Task brief. Leaving out all pictures, reproduce the entries below exactly, from the first line through the line that contains "def Zh(py, d): return EH - (py - HY) / F * d".

** START Provided entries **

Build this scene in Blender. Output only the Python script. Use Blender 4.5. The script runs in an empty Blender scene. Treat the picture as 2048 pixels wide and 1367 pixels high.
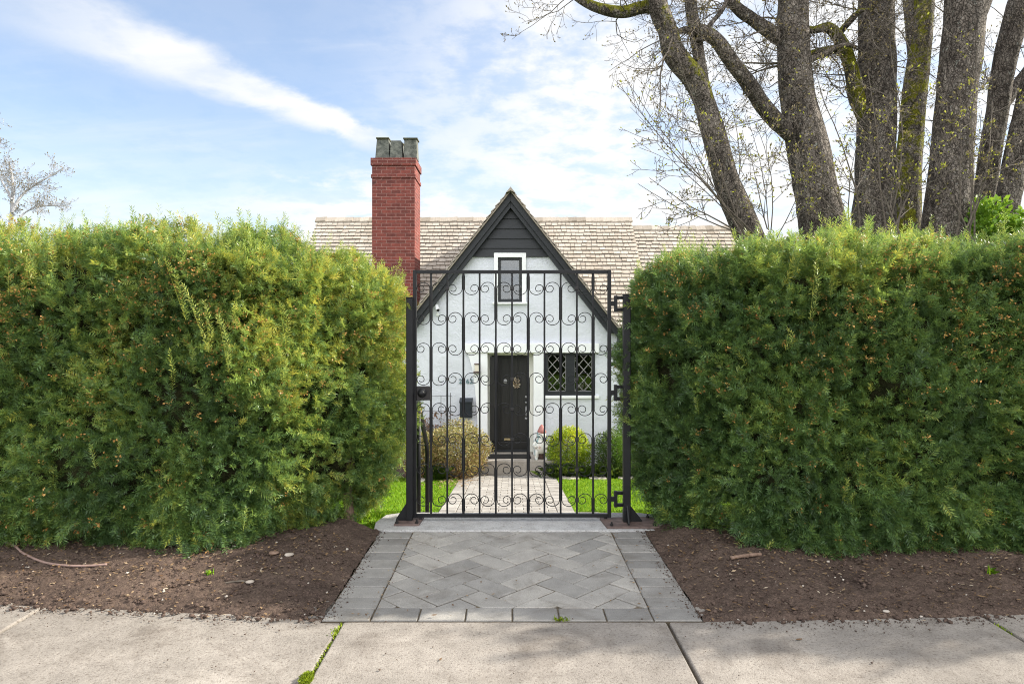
import bpy, math, random
import numpy as np
from mathutils import Vector, Matrix
R = math.radians
scene = bpy.context.scene
COL = scene.collection
rnd = random.Random(7)
rng = np.random.default_rng(11)
F, CX, HY, EH = 1365.333, 1024.0, 658.0, 1.45      # focal length in photo pixels, principal column, horizon row, eye height (m)

def P(px, py, d):
    return Vector(((px - CX) / F * d, d, EH - (py - HY) / F * d))
def X(px, d): return (px - CX) / F * d
def Zh(py, d): return EH - (py - HY) / F * d

# ------------------------------------------------------------------ object helpers
def link(o, parent=None):
    COL.objects.link(o)
    if parent is not None:
        o.parent = parent
        q = parent; off = Vector(parent.location)
        while q.parent is not None:
            q = q.parent; off += Vector(q.location)
        o.matrix_parent_inverse = Matrix.Translation(-off) if parent.type == 'EMPTY' else Matrix.Identity(4)
    return o
def tag(o, label=None, cat=None, group=None, kind=None):
    if label: o['label'] = label
    if cat: o['category'] = cat
    if group: o['group'] = group
    if kind: o['kind'] = kind
    return o
def thing(name, loc, label, cat, group=None):
    o = bpy.data.objects.new(name, None)
    o.empty_display_size = 0.1
    o.location = Vector(loc)
    COL.objects.link(o)
    return tag(o, label, cat, group)

class MB:
    def __init__(s): s.v = []; s.f = []; s.a = []
    def add(s, vs, fs, tone=None):
        n = len(s.v); s.v += [tuple(p) for p in vs]
        for q in fs:
            s.f.append(tuple(i + n for i in q)); s.a.append(rnd.random() if tone is None else tone)
    def box(s, x0, x1, y0, y1, z0, z1, tone=None):
        s.add([(x0,y0,z0),(x1,y0,z0),(x1,y1,z0),(x0,y1,z0),(x0,y0,z1),(x1,y0,z1),(x1,y1,z1),(x0,y1,z1)],
              [(0,3,2,1),(4,5,6,7),(0,1,5,4),(1,2,6,5),(2,3,7,6),(3,0,4,7)], tone)
    def prism(s, poly, y0, y1, tone=None):             # poly in x,z (counter-clockwise seen from -y), extruded along y
        n = len(poly)
        s.add([(p[0], y0, p[1]) for p in poly] + [(p[0], y1, p[1]) for p in poly],
              [tuple(range(n)), tuple(range(2*n-1, n-1, -1))] + [(i, i+n, (i+1) % n + n, (i+1) % n) for i in range(n)], tone)
    def slab(s, poly, z0, z1, bev=0.0, tone=None, zf=None):   # poly in x,y ccw, extruded along z, optional bevelled top
        n = len(poly); cx = sum(p[0] for p in poly)/n; cy = sum(p[1] for p in poly)/n
        zz = zf or (lambda x, y: 0.0)
        t = rnd.random() if tone is None else tone
        def ins(p):
            d = math.hypot(p[0]-cx, p[1]-cy) or 1
            k = max(0.0, 1 - bev*1.4/d); return (cx+(p[0]-cx)*k, cy+(p[1]-cy)*k)
        lo = [(p[0], p[1], z0+zz(*p)) for p in poly]
        if bev > 0:
            mid = [(p[0], p[1], z1-bev+zz(*p)) for p in poly]; top = [(*ins(p), z1+zz(*p)) for p in poly]
            s.add(lo+mid+top, [tuple(range(2*n, 3*n))] + [(i, (i+1) % n, (i+1) % n+n, i+n) for i in range(n)]
                  + [(i+n, (i+1) % n+n, (i+1) % n+2*n, i+2*n) for i in range(n)], t)
        else:
            s.add(lo+[(p[0], p[1], z1+zz(*p)) for p in poly], [tuple(range(n, 2*n))] + [(i, (i+1) % n, (i+1) % n+n, i+n) for i in range(n)], t)
    def tube(s, pts, rad, n=8, cap=True, tone=None, phase=0.0):
        pts = [Vector(p) for p in pts]; m = len(pts)
        if not hasattr(rad, '__len__'): rad = [rad]*m
        t0 = (pts[1]-pts[0]).normalized()
        ref = Vector((0, 0, 1)) if abs(t0.z) < 0.9 else Vector((1, 0, 0))
        u = t0.cross(ref).normalized()
        vs = []
        for i in range(m):
            t = (pts[min(i+1, m-1)] - pts[max(i-1, 0)])
            t = t.normalized() if t.length > 1e-9 else t0
            u = (u - t*u.dot(t)); u = u.normalized() if u.length > 1e-6 else t.orthogonal().normalized()
            w = t.cross(u)
            for k in range(n):
                a = 2*math.pi*k/n+phase
                vs.append(pts[i] + (u*math.cos(a) + w*math.sin(a))*rad[i])
        fs = [(i*n+k, i*n+(k+1) % n, (i+1)*n+(k+1) % n, (i+1)*n+k) for i in range(m-1) for k in range(n)]
        if cap: fs += [tuple(range(n-1, -1, -1)), tuple(range((m-1)*n, m*n))]
        s.add(vs, fs, tone if tone is not None else rnd.random())
    def lathe(s, prof, c, n=20, sq=(1, 1), tone=None):
        m = len(prof); vs = []
        for r, z in prof:
            for k in range(n):
                a = 2*math.pi*k/n
                vs.append((c[0]+r*math.cos(a)*sq[0], c[1]+r*math.sin(a)*sq[1], c[2]+z))
        fs = [(i*n+k, i*n+(k+1) % n, (i+1)*n+(k+1) % n, (i+1)*n+k) for i in range(m-1) for k in range(n)]
        fs += [tuple(range(n-1, -1, -1)), tuple(range((m-1)*n, m*n))]
        s.add(vs, fs, tone if tone is not None else rnd.random())
    def build(s, name, m, parent=None, smooth=False, bevel=0.0, seg=2):
        me = bpy.data.meshes.new(name)
        me.from_pydata(s.v, [], s.f); me.update()
        at = me.attributes.new('tone', 'FLOAT', 'FACE'); at.data.foreach_set('value', np.array(s.a, dtype=np.float32))
        if m: me.materials.append(m)
        if smooth: me.polygons.foreach_set('use_smooth', [True]*len(me.polygons))
        o = bpy.data.objects.new(name, me); link(o, parent)
        if bevel > 0:
            b = o.modifiers.new('edge', 'BEVEL'); b.width = bevel; b.segments = seg; b.limit_method = 'ANGLE'; b.angle_limit = R(40)
        return o

def np_obj(name, V, Fc, m, parent=None, tone=None, smooth=False):
    V = np.asarray(V, dtype=np.float32); Fc = np.asarray(Fc, dtype=np.int32); k = Fc.shape[1]
    me = bpy.data.meshes.new(name)
    me.vertices.add(len(V)); me.vertices.foreach_set('co', V.ravel())
    me.loops.add(Fc.size); me.loops.foreach_set('vertex_index', Fc.ravel())
    me.polygons.add(len(Fc)); me.polygons.foreach_set('loop_start', np.arange(0, Fc.size, k, dtype=np.int32))
    try: me.polygons.foreach_set('loop_total', np.full(len(Fc), k, dtype=np.int32))
    except Exception: pass
    me.update(calc_edges=True)
    if tone is not None:
        at = me.attributes.new('tone', 'FLOAT', 'FACE'); at.data.foreach_set('value', np.asarray(tone, dtype=np.float32))
    me.materials.append(m)
    if smooth: me.polygons.foreach_set('use_smooth', np.ones(len(Fc), dtype=bool))
    o = bpy.data.objects.new(name, me); link(o, parent)
    return o

# numpy value noise
_H = rng.random(4096).astype(np.float32)
def vnoise(p, scale=1.0, seed=0):
    p = np.asarray(p, dtype=np.float64)*scale + seed*17.3
    i = np.floor(p).astype(np.int64); f = p-i; f = f*f*(3-2*f)
    def h(a, b, c): return _H[(a*73856093 ^ b*19349663 ^ c*83492791) & 4095]
    x, y, z = i[..., 0], i[..., 1], i[..., 2]; fx, fy, fz = f[..., 0], f[..., 1], f[..., 2]
    r = 0
    for dx in (0, 1):
        for dy in (0, 1):
            for dz in (0, 1):
                r = r + h(x+dx, y+dy, z+dz)*(fx if dx else 1-fx)*(fy if dy else 1-fy)*(fz if dz else 1-fz)
    return r
def fbm(p, scale, oct=3, seed=0):
    t = 0; a = 0.5; s = 0
    for k in range(oct):
        t = t + a*vnoise(p, scale*2**k, seed+k*3); s += a; a *= .5
    return t/s
def frames(fwd, up):
    fwd = fwd/np.linalg.norm(fwd, axis=1, keepdims=True)
    side = np.cross(up, fwd); l = np.linalg.norm(side, axis=1, keepdims=True); side = side/np.maximum(l, 1e-6)
    nrm = np.cross(fwd, side)
    return np.stack([fwd, side, nrm], axis=1)          # rows are local axes
def rand_unit(n):
    v = rng.normal(size=(n, 3)); return v/np.linalg.norm(v, axis=1, keepdims=True)

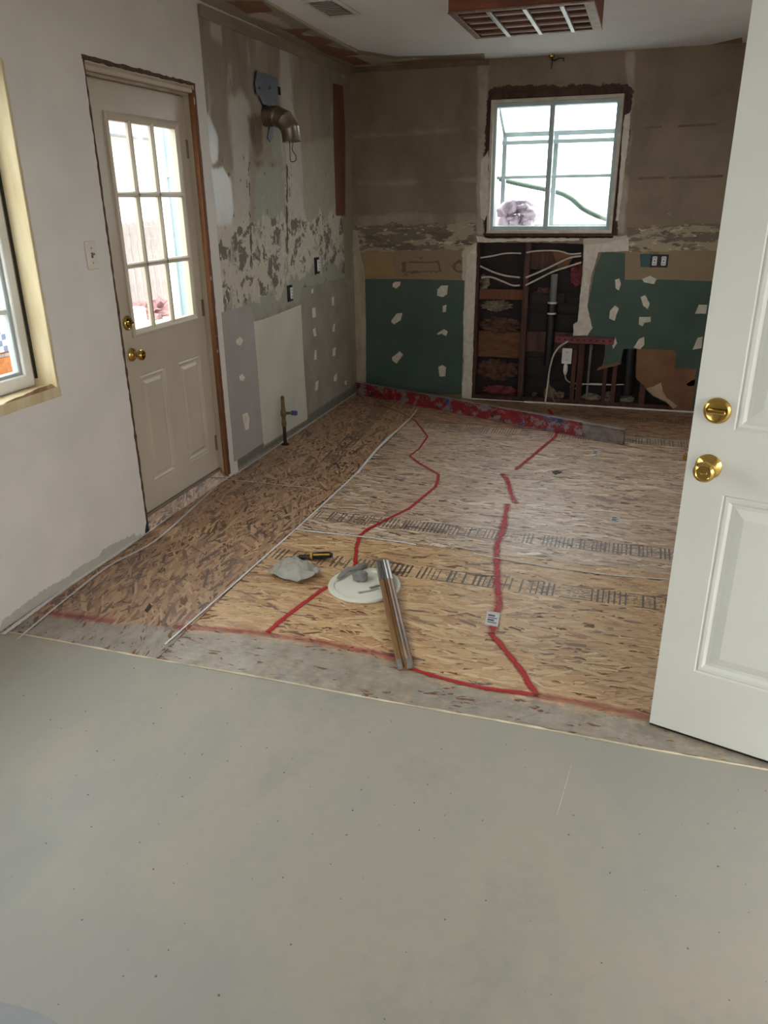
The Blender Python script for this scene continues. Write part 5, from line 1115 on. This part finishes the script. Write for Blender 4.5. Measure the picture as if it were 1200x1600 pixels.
# table with checked cloth and orange crate beyond the left window
tb = empty('patio_table', (-2.6, -1.75, GZ)); tag(tb, 'orange wood patio table outside the left window under a checked cloth', 'table')
OR = wood('orange_stained_wood', (206, 130, 72), (172, 98, 50), stretch=(3, 30, 30))
boxo('table_top', (-.5, -.6, .90), (.5, .6, .935), OR, tb, .004)
for x in (-.44, .44):
    for y in (-.54, .54): boxo('leg', (x-.035, y-.035, 0), (x+.035, y+.035, .90), OR, tb, .003)
for z in (.12, .28, .44, .60, .76): boxo('slat', (.475, -.54, z), (.495, .54, z+.135), OR, tb, .002)
def gingham():
    s = NT('blue_gingham', .85); c = s.n('ShaderNodeTexChecker'); c.inputs['Scale'].default_value = 24; s.put(c.inputs['Vector'], s.mapv(s.oc(), (1, 1, 1), (.013, .013, .013)))
    s.put(c.inputs['Color1'], lin((236, 238, 240))); s.put(c.inputs['Color2'], lin((112, 128, 158))); s.color(c.outputs['Color']); return s.m
bm = BM(); box(bm, (-.52, -.62, .936), (.52, .62, .942)); box(bm, (.512, -.62, .78), (.522, .62, .942)); box(bm, (-.52, -.625, .78), (.52, -.618, .942))
o = obj('tablecloth', bm, gingham(), None); o.location = (-2.6, -1.75, GZ); tag(o, 'blue and white checked tablecloth on the orange patio table', 'tablecloth')
bm = BM(); bmesh.ops.create_icosphere(bm, subdivisions=4, radius=.2)
for v in bm.verts: v.co = Vector((v.co.x*.8, v.co.y*.9, v.co.z*1.6))*(1+.2*mnoise.noise(v.co*7)); v.co.z = max(v.co.z, -.3)
o = obj('blue_bag', bm, mat('pale_blue_sack', (150, 176, 212), (112, 140, 184), 5, .7, bump=.4), None, True); o.location = (-1.83, -1.86, GZ+.3); tag(o, 'pale blue sack standing outside beside the orange table', 'sack')
# low pale fence far behind the back window
lf = empty('pale_fence', (0, 15, GZ)); tag(lf, 'pale weathered fence far beyond the back garden window', 'fence')
PF = mat('pale_fence_wood', (206, 204, 200), (176, 176, 176), 3, .9, stretch=(20, 20, 1))
bm = BM(); box(bm, (0, -.01, 0), (.19, .01, 1.72), .004); b0 = obj('fence_board', bm, PF, lf); b0.location.x = -9
for i in range(1, 60):
    o = link('fence_board', b0.data, None, lf); o.location = (-9+i*.2, rng.uniform(-.01, .01), rng.uniform(-.05, .03))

** END Provided entries **

Task result.
Build this scene in Blender. Output only the Python script. Use Blender 4.5. The script runs in an empty Blender scene. Treat the picture as 2048 pixels wide and 1367 pixels high.
import bpy, math, random
import numpy as np
from mathutils import Vector, Matrix
R = math.radians
scene = bpy.context.scene
COL = scene.collection
rnd = random.Random(7)
rng = np.random.default_rng(11)
F, CX, HY, EH = 1365.333, 1024.0, 658.0, 1.45      # focal length in photo pixels, principal column, horizon row, eye height (m)

def P(px, py, d):
    return Vector(((px - CX) / F * d, d, EH - (py - HY) / F * d))
def X(px, d): return (px - CX) / F * d
def Zh(py, d): return EH - (py - HY) / F * d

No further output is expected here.